Giebelhaus and three team members are addressing community members at upcoming public meetings to explain the closing of the landfill and its costs, the preliminary RFP, a successful pilot automated recycling program and the possible pay-as-you-throw program as well as other, “tools in the toolbox,” he says, that could be used to mitigate the impact of these new expenses.

The city of Albany, established in the early 1630’s, is in an unusual situation, he says, because it still owns its own landfill and collections fleet.

A PAYT program is one of those “tools” for getting where the city needs to be. A provisional PAYT program, based on residential units, not volume, currently is in place. So basically the city’s collections program is limited to four units per stop, so each unit is accessed a fee of $180 per year with the exception of the first unit.

Along with PAYT, Giebelhaus will discuss other solid waste initiatives, including the RFP and how a partnership might look.

The city didn’t begin formal trash pickup until 1974, and even then, it was simply divided up into geographic portions for collection, and that, effectively, was the end of collections planning, he says. A few tweaks to balance routes, but even today the city may be running five to seven collections routes for sanitation and three to five for recycling.

“So they’re not at all in balance,” he says. “One of our initiatives is to purchase routing software and implement routing software to find the most efficient means to collect this waste.”

In addition to PAYT, another initiative was a pilot recycling project using 22-gallon hand held totes. The plan is to move to a 64-gallon wheeled cart.

“We did a pilot program on that, which has been quite successful in increasing recycling rates in the target areas and now we want to expand that out to every possible household that can store and manipulate a 64-gallon wheeled cart. So we’re trying to maximize our recycling at the curb,” he says.

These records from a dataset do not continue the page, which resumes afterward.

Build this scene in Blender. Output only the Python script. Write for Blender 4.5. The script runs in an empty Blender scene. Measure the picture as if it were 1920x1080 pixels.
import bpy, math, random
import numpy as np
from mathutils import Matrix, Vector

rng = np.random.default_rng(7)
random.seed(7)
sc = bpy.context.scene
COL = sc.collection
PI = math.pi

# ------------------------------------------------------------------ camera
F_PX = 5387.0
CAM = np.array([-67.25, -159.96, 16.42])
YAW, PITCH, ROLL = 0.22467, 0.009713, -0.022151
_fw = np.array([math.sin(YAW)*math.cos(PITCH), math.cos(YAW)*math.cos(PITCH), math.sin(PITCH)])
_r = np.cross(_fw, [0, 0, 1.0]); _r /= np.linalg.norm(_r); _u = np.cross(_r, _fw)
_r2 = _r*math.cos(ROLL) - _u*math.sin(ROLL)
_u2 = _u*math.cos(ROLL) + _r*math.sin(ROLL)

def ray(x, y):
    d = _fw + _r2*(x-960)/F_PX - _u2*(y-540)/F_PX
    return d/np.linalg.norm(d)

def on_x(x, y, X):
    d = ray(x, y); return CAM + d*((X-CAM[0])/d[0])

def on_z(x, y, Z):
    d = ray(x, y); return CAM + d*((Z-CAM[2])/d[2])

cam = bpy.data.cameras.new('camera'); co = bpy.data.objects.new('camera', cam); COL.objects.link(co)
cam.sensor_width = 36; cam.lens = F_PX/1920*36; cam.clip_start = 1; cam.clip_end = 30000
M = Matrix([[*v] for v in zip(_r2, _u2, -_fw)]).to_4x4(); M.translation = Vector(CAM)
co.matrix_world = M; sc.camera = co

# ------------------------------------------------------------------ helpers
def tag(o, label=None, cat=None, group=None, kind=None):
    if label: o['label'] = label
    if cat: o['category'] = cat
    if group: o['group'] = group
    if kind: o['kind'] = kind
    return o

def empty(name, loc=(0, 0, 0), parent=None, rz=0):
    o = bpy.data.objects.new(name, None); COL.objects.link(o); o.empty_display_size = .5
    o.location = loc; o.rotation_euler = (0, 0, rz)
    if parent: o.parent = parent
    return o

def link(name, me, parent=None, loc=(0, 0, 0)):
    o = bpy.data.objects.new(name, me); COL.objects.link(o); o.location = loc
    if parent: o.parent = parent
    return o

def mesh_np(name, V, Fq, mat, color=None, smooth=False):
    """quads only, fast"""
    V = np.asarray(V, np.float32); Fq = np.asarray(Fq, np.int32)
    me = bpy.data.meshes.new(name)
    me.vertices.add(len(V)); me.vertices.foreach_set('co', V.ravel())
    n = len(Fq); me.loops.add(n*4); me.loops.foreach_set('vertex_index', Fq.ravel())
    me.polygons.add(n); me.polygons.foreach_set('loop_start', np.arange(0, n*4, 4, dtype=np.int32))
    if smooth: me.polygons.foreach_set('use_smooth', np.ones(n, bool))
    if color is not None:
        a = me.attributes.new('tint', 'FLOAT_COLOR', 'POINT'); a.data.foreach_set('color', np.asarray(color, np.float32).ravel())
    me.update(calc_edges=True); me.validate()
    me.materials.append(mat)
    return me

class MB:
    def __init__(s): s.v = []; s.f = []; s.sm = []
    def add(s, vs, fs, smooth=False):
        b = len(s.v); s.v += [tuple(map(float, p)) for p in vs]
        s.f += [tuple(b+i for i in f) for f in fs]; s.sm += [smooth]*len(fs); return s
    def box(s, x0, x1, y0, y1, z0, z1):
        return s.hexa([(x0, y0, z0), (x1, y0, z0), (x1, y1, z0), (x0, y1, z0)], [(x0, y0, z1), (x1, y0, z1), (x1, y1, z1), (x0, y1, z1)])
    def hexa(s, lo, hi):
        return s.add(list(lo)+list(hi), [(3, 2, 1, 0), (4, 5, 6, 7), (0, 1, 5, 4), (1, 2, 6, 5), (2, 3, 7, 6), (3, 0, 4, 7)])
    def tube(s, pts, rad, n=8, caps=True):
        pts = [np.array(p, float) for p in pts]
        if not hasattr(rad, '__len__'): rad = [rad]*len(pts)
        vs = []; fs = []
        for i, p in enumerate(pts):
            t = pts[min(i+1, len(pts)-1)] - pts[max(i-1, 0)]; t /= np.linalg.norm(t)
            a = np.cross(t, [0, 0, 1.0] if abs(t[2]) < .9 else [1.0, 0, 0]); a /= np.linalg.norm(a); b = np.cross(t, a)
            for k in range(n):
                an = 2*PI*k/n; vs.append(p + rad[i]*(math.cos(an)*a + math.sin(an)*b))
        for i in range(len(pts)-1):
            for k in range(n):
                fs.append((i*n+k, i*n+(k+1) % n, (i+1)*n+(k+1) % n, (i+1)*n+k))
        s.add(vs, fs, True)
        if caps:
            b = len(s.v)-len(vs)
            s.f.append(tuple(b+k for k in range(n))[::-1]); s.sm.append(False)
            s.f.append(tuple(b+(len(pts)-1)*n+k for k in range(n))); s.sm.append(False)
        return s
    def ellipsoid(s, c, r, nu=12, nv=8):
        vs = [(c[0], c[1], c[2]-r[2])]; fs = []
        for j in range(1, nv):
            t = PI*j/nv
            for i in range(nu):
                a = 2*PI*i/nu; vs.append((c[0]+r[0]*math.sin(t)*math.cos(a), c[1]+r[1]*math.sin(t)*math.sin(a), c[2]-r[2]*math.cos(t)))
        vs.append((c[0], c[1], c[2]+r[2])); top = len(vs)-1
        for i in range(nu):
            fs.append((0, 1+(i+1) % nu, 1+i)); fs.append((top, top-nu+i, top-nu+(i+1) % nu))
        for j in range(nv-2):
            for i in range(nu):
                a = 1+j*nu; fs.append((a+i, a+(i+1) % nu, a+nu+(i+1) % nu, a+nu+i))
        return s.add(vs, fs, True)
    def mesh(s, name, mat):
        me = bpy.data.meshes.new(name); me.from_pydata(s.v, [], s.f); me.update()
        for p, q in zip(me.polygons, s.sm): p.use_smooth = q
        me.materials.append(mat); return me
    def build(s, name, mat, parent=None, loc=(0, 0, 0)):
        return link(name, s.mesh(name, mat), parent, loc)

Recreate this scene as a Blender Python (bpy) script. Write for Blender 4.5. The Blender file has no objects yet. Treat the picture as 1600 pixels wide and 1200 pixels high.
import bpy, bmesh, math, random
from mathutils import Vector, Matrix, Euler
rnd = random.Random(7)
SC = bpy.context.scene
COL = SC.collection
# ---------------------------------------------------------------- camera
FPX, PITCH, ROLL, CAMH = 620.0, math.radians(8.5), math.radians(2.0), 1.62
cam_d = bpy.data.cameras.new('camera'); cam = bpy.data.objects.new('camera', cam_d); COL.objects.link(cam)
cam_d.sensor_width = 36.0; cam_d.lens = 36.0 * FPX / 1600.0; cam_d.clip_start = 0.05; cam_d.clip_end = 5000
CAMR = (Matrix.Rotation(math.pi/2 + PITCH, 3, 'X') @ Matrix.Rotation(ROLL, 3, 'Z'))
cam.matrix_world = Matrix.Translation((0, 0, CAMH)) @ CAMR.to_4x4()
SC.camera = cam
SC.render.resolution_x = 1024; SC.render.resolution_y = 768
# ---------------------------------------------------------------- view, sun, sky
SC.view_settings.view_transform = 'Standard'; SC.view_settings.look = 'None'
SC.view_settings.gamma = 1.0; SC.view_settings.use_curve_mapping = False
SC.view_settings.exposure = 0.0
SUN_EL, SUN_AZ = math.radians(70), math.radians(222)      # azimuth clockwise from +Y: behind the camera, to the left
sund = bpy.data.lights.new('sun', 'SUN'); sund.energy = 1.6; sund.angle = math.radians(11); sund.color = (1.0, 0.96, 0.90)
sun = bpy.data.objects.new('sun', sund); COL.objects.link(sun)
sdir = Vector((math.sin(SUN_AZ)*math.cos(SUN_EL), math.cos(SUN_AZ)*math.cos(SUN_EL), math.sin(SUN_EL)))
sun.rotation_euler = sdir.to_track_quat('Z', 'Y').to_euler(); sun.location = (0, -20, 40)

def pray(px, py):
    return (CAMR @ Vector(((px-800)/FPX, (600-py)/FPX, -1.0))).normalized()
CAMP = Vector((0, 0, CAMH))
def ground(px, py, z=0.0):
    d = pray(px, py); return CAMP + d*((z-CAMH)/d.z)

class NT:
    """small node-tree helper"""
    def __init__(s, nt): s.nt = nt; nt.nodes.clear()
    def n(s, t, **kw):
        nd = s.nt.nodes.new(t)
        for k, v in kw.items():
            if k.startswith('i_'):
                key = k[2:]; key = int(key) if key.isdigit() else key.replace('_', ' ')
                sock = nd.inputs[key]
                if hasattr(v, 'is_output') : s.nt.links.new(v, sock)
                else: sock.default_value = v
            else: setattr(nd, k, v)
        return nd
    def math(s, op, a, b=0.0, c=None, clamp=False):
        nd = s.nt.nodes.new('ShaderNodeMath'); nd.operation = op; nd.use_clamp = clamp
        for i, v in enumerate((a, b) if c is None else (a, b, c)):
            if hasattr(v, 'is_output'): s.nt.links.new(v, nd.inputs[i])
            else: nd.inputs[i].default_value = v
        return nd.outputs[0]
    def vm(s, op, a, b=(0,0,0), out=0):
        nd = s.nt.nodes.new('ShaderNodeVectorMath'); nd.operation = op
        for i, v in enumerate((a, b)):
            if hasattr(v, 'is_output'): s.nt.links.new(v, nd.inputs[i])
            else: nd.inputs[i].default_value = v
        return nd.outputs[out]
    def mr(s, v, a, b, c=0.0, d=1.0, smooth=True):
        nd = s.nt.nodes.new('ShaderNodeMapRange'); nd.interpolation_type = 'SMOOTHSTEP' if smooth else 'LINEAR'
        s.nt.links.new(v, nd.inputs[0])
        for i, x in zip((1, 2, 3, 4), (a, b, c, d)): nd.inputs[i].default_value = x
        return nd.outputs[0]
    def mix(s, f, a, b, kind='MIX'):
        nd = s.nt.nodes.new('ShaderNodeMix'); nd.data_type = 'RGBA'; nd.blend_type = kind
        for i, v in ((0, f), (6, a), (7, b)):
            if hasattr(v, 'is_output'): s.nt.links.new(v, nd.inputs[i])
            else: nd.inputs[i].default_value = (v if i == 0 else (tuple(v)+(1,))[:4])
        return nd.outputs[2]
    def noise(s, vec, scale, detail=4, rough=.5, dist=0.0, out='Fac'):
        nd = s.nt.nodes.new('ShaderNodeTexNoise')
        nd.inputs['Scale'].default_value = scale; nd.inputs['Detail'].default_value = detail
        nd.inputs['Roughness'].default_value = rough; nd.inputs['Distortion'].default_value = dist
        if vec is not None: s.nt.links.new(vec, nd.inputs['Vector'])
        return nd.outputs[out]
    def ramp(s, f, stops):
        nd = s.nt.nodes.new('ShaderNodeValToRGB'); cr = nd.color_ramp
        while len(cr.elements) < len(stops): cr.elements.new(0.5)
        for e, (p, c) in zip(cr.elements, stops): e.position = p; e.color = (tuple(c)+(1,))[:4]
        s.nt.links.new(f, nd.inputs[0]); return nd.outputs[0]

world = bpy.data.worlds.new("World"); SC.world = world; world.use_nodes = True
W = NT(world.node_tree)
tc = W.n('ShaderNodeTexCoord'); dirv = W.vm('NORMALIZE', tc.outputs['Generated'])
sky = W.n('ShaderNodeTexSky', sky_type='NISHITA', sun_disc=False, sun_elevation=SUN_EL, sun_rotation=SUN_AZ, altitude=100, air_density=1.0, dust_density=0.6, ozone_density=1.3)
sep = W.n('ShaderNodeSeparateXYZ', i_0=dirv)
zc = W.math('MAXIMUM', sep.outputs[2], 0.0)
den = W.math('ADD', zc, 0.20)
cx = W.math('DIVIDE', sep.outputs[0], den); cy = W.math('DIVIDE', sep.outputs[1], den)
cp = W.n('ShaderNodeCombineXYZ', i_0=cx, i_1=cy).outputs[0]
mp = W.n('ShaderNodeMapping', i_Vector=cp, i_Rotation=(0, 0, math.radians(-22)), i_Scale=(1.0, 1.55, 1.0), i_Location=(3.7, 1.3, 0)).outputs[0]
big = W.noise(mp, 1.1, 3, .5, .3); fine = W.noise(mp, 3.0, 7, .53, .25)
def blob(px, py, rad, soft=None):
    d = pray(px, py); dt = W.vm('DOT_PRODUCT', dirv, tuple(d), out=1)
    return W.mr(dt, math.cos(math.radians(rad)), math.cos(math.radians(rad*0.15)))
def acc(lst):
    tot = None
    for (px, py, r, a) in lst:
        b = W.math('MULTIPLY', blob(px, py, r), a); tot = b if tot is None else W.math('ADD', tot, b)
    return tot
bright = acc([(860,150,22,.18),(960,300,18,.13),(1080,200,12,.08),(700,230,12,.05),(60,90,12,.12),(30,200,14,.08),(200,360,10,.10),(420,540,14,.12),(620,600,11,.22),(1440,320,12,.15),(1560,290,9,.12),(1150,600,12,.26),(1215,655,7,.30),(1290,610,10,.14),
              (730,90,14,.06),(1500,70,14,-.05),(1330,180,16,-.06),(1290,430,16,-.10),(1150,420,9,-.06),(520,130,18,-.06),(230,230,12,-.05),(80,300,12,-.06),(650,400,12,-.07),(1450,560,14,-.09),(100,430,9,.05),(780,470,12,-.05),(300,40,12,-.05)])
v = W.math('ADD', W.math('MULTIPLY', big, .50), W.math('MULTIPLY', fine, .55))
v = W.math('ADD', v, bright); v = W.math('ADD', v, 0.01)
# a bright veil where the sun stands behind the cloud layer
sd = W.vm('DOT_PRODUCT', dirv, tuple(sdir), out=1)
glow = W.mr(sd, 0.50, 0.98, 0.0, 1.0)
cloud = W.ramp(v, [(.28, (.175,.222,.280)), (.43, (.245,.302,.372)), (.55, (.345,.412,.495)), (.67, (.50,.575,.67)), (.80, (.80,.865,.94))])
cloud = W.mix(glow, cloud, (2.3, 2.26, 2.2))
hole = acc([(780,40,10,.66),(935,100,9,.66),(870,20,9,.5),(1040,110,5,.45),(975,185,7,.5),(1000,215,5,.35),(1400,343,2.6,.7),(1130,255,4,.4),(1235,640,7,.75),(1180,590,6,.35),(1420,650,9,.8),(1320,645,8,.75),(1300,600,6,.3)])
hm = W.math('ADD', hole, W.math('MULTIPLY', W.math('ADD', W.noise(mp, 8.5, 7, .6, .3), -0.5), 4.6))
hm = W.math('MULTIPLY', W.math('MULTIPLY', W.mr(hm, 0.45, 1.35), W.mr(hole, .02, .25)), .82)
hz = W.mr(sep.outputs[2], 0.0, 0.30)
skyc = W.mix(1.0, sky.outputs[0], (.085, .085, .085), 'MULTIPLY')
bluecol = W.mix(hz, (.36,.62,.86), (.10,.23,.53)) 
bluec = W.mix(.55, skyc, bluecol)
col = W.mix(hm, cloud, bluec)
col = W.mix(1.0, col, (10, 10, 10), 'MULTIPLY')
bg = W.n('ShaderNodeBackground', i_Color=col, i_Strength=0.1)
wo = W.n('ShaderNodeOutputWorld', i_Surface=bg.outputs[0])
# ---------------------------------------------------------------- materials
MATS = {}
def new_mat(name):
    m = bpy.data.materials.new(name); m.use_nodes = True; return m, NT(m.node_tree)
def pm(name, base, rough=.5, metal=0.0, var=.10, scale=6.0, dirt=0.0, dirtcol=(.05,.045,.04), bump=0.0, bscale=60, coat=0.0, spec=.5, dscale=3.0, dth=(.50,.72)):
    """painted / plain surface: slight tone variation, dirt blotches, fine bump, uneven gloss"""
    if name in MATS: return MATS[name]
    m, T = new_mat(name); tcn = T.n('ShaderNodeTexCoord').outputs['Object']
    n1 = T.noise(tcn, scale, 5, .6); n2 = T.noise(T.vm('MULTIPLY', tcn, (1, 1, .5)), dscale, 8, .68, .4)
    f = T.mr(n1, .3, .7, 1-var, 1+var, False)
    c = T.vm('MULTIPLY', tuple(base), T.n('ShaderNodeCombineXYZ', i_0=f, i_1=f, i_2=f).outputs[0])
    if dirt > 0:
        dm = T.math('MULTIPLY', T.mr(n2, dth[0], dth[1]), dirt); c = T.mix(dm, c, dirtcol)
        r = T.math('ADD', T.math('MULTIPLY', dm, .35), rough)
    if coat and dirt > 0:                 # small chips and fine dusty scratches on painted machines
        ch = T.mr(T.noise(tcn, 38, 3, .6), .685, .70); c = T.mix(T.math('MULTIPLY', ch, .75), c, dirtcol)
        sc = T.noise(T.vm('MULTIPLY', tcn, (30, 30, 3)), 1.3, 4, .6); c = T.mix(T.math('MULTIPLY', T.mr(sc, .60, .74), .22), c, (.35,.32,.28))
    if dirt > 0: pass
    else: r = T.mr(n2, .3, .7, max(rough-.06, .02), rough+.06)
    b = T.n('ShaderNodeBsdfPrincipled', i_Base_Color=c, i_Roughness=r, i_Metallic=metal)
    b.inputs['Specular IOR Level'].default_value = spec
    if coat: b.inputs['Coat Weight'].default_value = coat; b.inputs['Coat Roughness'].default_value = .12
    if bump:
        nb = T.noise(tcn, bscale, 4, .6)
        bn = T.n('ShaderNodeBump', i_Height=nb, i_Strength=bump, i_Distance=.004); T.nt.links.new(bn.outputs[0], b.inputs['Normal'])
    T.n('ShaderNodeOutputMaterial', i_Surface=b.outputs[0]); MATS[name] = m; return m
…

With that change, Albany developed its first automated route for those carts, and is checking the feasibility of expanding automated and semi-automated collections throughout the city for any area that can accommodate the larger carts.

“It’s going to be complicated because we’re going to have to utilize all three modes—manual, automated and semi-automated—throughout the city to make it work because of the way the city is setup.”

The meetings will give the community the chance to learn about the city’s waste program, the closing landfill, and all the initiatives the city has planned, as well as the RFP for the future. They’ll have the chance to communicate their ideas and even get to vote on their preference for cart size.